Once the provider has completed their assessment of your eligibility, they may request additional information or agree to lend you the funds. They will then provide you with a Decision in Principle (DIP) which means that you have an offer for that mortgage subject to approval of the valuation of the property that you are looking to buy. Or, you may have an Agreement in Principle (AIP) which is applicable if you don’t know which property you are going to buy but needed to know how much of a mortgage you could have. Each lender is different, but AIP/DIPs typically tend to last six months.

Should you be turned down for a mortgage it is always worth trying to find out why. Be wary of applying for too many mortgages close together as this can affect your credit score which won’t help matters in the long run.

Found your dream home?

You now know how much you are able to lend thanks to the AIP/DIP, and you may have already found your dream home, so what’s next?

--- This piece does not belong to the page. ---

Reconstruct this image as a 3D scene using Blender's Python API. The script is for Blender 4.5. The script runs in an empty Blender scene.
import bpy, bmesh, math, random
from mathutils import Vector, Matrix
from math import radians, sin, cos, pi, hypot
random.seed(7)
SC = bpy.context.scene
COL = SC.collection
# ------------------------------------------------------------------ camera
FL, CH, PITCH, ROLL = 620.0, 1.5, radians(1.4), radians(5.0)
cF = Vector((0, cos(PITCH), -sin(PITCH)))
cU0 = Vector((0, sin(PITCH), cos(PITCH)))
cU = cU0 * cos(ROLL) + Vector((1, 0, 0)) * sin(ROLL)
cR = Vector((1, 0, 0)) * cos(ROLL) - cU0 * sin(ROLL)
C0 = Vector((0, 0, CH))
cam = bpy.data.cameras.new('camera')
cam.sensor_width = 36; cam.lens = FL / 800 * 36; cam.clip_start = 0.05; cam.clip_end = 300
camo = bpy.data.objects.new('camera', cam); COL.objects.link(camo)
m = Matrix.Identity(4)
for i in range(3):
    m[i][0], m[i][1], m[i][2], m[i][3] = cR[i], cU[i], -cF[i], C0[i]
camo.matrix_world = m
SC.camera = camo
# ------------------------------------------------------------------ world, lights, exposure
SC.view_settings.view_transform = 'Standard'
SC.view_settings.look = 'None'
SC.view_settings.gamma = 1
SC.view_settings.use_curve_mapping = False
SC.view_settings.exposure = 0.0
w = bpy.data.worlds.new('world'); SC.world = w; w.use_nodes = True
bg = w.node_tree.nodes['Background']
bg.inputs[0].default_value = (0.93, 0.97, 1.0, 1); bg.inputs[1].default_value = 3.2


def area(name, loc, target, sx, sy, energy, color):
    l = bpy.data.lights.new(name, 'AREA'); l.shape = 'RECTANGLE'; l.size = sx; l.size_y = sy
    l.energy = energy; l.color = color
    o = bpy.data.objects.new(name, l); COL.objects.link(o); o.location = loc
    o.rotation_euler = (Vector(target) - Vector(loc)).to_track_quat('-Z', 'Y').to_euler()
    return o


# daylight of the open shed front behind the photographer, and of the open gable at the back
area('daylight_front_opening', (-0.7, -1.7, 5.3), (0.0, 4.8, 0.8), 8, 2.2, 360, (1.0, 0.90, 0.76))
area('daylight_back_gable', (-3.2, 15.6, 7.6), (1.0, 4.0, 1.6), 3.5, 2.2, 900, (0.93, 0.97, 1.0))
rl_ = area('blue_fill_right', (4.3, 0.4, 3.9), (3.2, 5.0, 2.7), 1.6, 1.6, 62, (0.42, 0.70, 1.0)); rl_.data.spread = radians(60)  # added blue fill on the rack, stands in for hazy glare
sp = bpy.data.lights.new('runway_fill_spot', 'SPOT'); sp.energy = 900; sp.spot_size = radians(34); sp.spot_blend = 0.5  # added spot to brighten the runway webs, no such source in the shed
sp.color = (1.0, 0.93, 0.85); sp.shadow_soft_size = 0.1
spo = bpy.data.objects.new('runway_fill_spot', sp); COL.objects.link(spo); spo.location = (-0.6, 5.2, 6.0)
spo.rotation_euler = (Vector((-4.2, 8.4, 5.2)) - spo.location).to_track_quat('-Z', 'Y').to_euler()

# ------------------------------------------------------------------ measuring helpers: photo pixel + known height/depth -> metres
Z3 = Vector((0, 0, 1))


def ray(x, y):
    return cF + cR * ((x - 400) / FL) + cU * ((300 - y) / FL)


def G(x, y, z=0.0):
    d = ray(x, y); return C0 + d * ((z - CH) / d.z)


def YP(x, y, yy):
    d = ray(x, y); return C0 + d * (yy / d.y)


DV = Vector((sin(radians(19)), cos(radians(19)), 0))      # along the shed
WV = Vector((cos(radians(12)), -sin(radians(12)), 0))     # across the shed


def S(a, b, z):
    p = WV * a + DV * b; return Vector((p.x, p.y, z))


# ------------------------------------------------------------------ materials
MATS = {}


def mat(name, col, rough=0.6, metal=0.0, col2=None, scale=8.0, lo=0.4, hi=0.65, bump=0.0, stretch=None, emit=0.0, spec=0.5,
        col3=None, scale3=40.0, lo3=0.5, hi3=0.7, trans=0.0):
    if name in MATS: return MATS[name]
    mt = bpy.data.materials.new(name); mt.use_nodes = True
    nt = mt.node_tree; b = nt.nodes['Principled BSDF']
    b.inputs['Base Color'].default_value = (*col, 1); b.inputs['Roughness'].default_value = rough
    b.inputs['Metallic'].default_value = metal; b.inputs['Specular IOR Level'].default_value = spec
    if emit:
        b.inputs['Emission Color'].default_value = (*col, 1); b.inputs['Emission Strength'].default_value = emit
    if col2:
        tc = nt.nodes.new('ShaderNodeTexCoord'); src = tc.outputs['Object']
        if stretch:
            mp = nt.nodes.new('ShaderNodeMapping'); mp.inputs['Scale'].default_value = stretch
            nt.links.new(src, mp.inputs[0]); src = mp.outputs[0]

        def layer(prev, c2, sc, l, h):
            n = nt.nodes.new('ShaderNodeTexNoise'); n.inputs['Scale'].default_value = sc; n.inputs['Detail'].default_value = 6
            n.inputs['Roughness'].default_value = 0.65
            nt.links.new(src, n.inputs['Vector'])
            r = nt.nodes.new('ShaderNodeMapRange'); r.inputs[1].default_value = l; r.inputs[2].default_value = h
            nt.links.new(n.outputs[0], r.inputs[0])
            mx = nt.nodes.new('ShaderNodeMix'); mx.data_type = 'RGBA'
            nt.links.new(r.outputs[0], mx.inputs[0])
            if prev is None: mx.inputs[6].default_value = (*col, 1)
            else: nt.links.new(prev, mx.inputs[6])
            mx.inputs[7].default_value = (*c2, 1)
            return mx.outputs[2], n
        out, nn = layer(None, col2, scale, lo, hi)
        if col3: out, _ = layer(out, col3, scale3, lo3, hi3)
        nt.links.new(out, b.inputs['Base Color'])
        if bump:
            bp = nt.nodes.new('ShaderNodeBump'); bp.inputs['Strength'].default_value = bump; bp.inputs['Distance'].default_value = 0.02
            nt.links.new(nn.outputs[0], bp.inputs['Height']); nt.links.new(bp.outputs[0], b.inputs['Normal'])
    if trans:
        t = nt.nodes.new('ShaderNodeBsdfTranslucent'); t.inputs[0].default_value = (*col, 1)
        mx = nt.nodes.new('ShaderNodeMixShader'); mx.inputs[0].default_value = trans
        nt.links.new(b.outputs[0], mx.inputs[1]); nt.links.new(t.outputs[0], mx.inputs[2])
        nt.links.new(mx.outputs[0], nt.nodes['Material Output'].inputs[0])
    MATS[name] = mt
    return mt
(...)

If you’re buying a new property, the housebuilder will let you reserve your home based on your AIP/DIP.  Now you need to formally apply for the mortgage.  Contact your mortgage provider or IFA and they will start the formal application process.

This involves the mortgage provider valuing the home that you are buying to ensure that it is at the correct market value. This can even be done off plan if the home you’re buying is not yet built. 

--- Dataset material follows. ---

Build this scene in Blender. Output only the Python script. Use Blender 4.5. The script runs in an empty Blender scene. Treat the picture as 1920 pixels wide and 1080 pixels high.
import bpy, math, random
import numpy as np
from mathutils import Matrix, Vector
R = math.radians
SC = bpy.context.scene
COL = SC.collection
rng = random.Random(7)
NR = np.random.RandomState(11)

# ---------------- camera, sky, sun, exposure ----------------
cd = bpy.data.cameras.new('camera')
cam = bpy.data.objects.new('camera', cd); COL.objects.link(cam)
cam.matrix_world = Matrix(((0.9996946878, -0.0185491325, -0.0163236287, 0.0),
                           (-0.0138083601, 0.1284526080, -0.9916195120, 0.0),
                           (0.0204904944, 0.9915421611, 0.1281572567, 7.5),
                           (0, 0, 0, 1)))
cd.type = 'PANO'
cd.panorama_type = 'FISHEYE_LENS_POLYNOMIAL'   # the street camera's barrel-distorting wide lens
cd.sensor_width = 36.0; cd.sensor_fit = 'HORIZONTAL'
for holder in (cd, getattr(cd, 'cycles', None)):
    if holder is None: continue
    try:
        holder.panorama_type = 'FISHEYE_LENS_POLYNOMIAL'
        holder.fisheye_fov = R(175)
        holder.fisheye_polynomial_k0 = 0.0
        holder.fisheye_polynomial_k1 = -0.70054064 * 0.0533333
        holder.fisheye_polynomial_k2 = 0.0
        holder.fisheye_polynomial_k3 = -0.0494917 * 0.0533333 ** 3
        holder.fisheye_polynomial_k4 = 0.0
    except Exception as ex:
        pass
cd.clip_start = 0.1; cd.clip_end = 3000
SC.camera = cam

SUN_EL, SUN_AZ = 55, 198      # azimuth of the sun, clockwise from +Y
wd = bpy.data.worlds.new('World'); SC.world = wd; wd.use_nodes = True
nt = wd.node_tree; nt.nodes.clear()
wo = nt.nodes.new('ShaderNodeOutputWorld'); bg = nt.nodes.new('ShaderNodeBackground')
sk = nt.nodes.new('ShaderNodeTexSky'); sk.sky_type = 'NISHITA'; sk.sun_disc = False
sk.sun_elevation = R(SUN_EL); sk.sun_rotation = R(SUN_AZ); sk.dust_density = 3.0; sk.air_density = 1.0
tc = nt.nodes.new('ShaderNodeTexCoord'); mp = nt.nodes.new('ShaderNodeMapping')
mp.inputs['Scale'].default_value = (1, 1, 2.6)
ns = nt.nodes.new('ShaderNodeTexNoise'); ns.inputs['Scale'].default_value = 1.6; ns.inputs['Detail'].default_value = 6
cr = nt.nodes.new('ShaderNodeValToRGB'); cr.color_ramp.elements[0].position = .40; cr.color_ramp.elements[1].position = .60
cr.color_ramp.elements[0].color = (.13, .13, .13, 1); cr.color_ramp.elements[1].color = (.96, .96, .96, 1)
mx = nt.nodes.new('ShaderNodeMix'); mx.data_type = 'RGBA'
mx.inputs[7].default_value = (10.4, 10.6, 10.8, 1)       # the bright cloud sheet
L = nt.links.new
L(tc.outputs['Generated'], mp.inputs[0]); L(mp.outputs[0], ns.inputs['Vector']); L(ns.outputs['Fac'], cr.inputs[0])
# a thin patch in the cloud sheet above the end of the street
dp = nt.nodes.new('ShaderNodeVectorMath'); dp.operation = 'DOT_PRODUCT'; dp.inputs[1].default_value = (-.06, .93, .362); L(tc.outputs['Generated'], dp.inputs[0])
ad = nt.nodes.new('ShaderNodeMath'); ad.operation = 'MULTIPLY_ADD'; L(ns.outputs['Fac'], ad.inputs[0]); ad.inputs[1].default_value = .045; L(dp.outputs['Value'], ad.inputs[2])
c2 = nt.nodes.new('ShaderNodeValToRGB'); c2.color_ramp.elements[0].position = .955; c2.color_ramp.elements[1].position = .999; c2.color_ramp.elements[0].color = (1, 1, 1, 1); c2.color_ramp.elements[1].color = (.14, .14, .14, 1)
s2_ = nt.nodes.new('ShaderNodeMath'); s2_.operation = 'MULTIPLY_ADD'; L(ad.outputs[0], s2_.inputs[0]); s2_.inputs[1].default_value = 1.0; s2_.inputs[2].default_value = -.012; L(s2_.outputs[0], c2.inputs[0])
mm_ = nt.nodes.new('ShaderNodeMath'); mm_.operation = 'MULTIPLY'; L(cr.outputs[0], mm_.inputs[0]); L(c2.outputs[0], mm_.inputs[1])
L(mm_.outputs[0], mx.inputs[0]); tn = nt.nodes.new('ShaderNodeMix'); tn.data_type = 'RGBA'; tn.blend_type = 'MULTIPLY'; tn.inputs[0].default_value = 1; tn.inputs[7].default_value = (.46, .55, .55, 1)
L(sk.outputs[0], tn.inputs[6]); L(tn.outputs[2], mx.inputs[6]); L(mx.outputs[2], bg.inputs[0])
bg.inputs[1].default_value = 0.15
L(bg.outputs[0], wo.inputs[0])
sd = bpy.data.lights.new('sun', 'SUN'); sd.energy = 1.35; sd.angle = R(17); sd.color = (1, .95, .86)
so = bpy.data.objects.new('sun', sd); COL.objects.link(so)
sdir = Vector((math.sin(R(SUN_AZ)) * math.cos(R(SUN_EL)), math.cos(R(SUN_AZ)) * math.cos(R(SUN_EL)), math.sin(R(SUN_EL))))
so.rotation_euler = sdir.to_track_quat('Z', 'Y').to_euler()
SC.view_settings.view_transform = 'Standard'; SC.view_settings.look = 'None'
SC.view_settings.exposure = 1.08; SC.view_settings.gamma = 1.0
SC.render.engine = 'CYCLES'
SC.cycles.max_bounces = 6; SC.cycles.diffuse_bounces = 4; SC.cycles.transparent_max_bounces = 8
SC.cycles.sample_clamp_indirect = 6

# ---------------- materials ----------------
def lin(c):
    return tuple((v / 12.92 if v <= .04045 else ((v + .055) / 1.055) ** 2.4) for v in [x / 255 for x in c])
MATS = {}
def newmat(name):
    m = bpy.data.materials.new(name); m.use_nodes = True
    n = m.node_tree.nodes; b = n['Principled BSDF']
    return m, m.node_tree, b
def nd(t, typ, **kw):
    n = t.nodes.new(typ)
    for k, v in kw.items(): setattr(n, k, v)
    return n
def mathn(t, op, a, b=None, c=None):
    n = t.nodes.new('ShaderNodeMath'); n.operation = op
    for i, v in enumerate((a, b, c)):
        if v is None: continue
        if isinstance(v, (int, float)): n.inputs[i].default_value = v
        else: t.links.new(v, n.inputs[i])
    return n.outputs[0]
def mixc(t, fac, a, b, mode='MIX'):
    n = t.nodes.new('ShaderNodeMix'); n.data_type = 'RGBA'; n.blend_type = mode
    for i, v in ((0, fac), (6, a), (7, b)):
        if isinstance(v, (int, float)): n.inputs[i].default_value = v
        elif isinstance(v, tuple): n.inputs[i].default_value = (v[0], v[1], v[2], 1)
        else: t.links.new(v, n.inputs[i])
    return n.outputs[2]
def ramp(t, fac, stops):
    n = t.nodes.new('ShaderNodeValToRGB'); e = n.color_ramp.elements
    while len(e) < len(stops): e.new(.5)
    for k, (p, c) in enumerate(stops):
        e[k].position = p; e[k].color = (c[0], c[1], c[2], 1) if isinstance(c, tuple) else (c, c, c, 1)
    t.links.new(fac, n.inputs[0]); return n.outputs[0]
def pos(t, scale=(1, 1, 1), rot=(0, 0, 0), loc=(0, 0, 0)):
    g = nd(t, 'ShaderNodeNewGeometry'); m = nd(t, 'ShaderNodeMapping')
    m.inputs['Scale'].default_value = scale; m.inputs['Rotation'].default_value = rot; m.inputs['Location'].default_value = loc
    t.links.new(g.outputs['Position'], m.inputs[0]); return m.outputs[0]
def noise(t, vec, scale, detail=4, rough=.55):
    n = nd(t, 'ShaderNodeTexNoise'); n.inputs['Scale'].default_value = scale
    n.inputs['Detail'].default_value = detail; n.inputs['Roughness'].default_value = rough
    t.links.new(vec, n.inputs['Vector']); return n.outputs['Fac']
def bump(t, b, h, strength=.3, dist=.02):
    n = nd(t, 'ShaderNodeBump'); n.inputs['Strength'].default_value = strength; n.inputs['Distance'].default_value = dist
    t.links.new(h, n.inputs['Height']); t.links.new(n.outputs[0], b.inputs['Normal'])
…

Once this has been completed you will receive an offer, they again typically last for six months. The time that it takes for you to move into your home can vary as there are so many different variables, you may be in a chain or you may be waiting for the property to be built.

As the purchase process progresses, and your competition date is set, your solicitor will request your mortgage funds from your lender. This is usually around a week before you are due to move in.  On the day you complete the purchase of your new home, your solicitor will send the funds to the vendors/developer’s solicitor and once all is received, they will confirm you have completed the purchase.

So, whilst applying for a mortgage for the first time may seem a little daunting, you can be assured that there is lots of professional help out there to support you every step of the way.

And, if you are buying a brand-new Miller Home, our experienced Development Sales Managers, will be there to offer help and advice to make your house buying journey a great experience.